Although it’s not clear how EY came to these conclusions, they gave a hint of what was being measured in 2020:
The rankings were based on factors such as the policies and targets (if any) in place on diversity and opportunity within the workplace, and tracking data on the gender balance of managerial roles. However, even the leaders on this agenda sit at a relatively low level, and there remains significant work to be done.
…
D&I within the workplace is something that all UK firms are working to move the dial on, and the banks are no exception. It is well acknowledged that diverse teams drive stronger performance, and that it is not only the right thing to do, but it makes commercial sense. The prominence of the Black Lives Matters campaign this year has acted as an important catalyst for change on the race agenda, but the speed of change remains slow.
It looks very much as though EY are running a Stonewall style “Index” (that has no basis in law or regulatory requirement) to rank public corporations for compliance to ESG measures that have been determined by EY and agreed privately with the companies they will rank.
This will not be something that EY are doing for free.
Why are our corporations doing this?
The service provided by EY is an income generator for them, but why are companies agreeing to set targets and be measured by a third party?
Taking a sustainability lens to executive compensation policies, 65% of UK firms were found to align executive pay with ESG performance, compared with 40% in France and 20% in Germany and Switzerland.
So a good score on EY’s ESG index – paid for by corporations and agreed by chief execs and EY working together – looks like it has been used to justify increasing pay for company C-suite members. This would be a clear conflict of interest that should be illegal.

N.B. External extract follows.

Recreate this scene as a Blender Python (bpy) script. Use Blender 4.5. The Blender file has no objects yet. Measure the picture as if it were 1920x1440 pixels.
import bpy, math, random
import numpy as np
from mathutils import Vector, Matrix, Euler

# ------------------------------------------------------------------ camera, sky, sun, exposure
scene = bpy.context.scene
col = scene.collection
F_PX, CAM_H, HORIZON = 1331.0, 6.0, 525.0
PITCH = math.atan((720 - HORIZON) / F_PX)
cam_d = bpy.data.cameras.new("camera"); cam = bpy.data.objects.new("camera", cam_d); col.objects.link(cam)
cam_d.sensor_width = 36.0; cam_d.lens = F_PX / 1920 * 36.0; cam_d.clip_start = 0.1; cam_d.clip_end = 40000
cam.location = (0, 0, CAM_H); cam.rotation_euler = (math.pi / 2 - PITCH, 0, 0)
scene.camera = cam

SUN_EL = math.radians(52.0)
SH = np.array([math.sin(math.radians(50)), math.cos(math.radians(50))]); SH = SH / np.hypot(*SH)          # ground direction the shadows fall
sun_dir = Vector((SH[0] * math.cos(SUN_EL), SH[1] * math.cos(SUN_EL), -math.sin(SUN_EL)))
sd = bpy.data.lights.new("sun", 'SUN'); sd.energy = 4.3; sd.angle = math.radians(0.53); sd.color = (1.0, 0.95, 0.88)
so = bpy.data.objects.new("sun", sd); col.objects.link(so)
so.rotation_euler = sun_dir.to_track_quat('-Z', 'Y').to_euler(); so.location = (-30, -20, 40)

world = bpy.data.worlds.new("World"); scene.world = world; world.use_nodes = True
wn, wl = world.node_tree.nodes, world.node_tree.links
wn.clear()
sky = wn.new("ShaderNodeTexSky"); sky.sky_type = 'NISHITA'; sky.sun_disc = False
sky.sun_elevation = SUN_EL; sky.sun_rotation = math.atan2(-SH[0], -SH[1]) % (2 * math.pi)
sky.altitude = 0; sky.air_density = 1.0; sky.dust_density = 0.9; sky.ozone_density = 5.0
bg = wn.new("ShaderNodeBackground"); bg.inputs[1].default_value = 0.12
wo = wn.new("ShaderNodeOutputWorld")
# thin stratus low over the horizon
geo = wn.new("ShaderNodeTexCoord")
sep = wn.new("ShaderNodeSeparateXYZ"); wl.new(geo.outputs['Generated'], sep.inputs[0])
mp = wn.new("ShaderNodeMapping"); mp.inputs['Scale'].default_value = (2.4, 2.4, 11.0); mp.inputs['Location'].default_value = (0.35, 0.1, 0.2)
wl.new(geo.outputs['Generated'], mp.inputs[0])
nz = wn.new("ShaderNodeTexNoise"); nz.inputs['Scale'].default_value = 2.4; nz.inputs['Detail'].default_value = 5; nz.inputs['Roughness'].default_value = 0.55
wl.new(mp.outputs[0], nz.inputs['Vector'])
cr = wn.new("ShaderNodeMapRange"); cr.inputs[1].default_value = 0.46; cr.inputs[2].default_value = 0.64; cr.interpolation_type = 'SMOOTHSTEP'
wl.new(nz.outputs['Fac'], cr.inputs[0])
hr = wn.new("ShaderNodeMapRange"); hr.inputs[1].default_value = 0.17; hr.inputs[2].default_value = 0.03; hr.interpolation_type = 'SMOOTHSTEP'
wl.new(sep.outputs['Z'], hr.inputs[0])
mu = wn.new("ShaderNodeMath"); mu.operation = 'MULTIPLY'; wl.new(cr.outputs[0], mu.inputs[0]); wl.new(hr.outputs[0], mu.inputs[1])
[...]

This matters for all of us
It’s against this background that a vicar who objected to the LGBTQ+ narrative had his account closed and Lesley Sawers (the Equalities and Human Rights commissioner for Scotland) was told she would have to make banking arrangements outside of the NatWest Group with no reason given.
“Wings Over Scotland” blogger Stuart Campbell did get an explanation from the donations site Ko-Fi that was pretty clear.
The Wings blog lists other examples, and more are being reported all the time now that people have noticed.
But these are likely just the tip of the iceberg. More than 9,000 people have joined the Facebook page “NatWest CLOSED down my ACCOUNT” which was set up three years ago.
If it improves their EY ranking, it’s no longer a surprise that Barclays sponsored a float at Pride, or that Halifax was unconcerned by this PR disaster:
Or that HSBC tweeted their support:
In a world where it’s not possible to live without a bank account, who is brave enough to call it out?
Of course “equality and inclusion” means creating a group whose beliefs are unacceptable and denying them the means to function in society. And it only takes a few before the rest of us are too afraid to speak out.